Georgia posted back to back 11 win regular seasons for the first time in school history. (Photo: Scott Duvall / Jawavi Films)

This is an impossible situation for Kirby Smart and his staff, an even higher standard than Mark Richt’s 10-wins-and-still-nobody-cares regime. No coach in America would want to have to live up to that year after year. But that is now what Georgia fans expect now. 11-1 – 11-1! -- isn’t enough. It’s insane and absurd and unfair.

But here’s the thing: They went ahead and did it anyway. This year’s Georgia team has followed up their dream season with a season that was just as good, that has them in the exact spot they were a year ago. Win the SEC Championship Game, and you’re in the playoff. Despite the loss of those senior leaders, despite all the young players forced into starting spots, despite all the inevitable backsliding you’d expect after such a breakthrough year … Georgia is right back here. They are one win, one win against those blasted Tide, from giving their fans all they’ve ever wanted.

That’s what’s happening right now. It’s not last year. And it’s not some uncertain date on the horizon, when Smart has four full recruiting classes under his belt and can go the full Alabama, or when Nick Saban has decided to retire, or when this thing is really rolling. It’s right now. It’s right in front of your face. Georgia fans have been waiting for everything to finally go right for them for so long that they’re missing the possibility of it happening this very second. Alabama has been wobblier than usual the last couple of weeks – as wrong as it seems to cheer for an injury to a 20-year-old kid … come on Tua’s Knee, let’s act up! – and Georgia has played better every week since the LSU game and appears to be peaking at the exact right time. This isn’t just a great chance, it could, you never know, be the only chance Georgia gets for a while. As much as Georgia fans like to assume annual dominance of the SEC East, the world doesn’t work out the way it’s supposed to sometimes. They’re here right now: It’s as simple as winning this one game, right in front of them. That seems worthy of maybe making the trip to Atlanta again, perhaps? Maybe?

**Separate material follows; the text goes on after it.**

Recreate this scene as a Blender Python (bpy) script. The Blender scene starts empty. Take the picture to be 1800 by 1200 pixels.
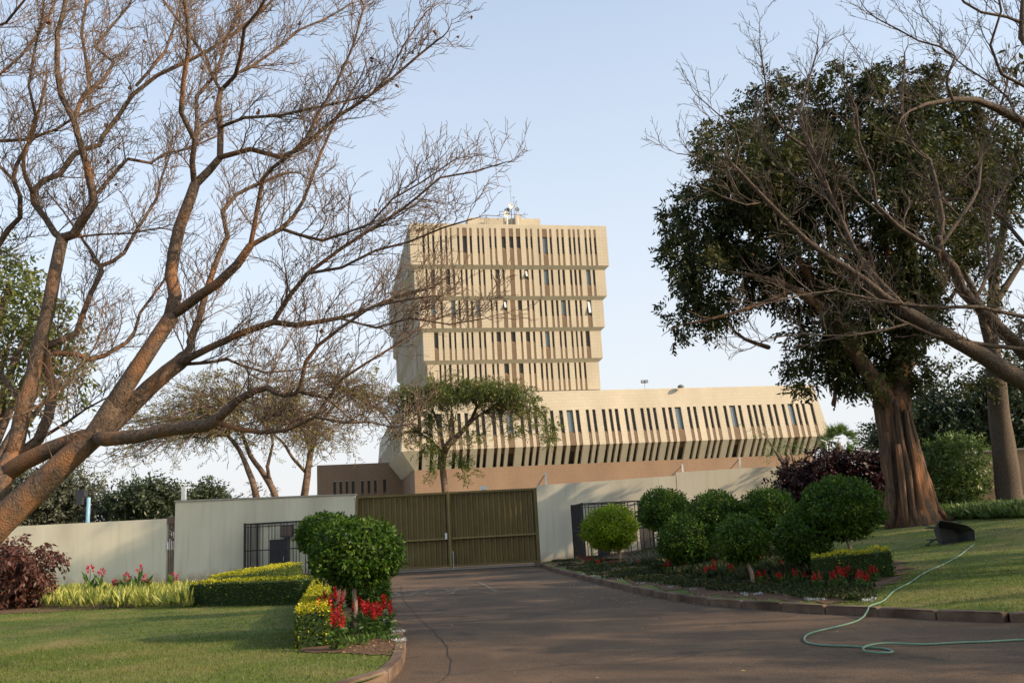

Look: I get it. After the National Championship Game ended, I wrote a piece speaking to Georgia fans as if they had just been in a serious car accident : It’s going to be OK. You will make it through this. That’s a tough blow to overcome. But Georgia fans didn’t have to wait a decade to get a chance to avenge it. They get to try right now, in the same calendar year, not even 11 months later, in the same building, with the same quarterbacks, same coaches, same everything. This is all you could possibly hope for. It’s sitting there right in front of you. I know it’s scary. I know it’s easier, and safer, to remember the happy past or dwell on a presumably rosy future. But this is happening, right in front of you. Georgia can do this right now, with this team, in this year. The present is all that matters. Let’s all go be a part of it. Everything you’ve ever wanted is right here, for the taking. Don’t be governed by fear, or past pain. It’s the simplicity of the now. If they lose, you will be sad. But oh, oh, oh, if they win? If they win, there will never have been anything like it. And you will have been there. It will be yours, and it will be yours forever.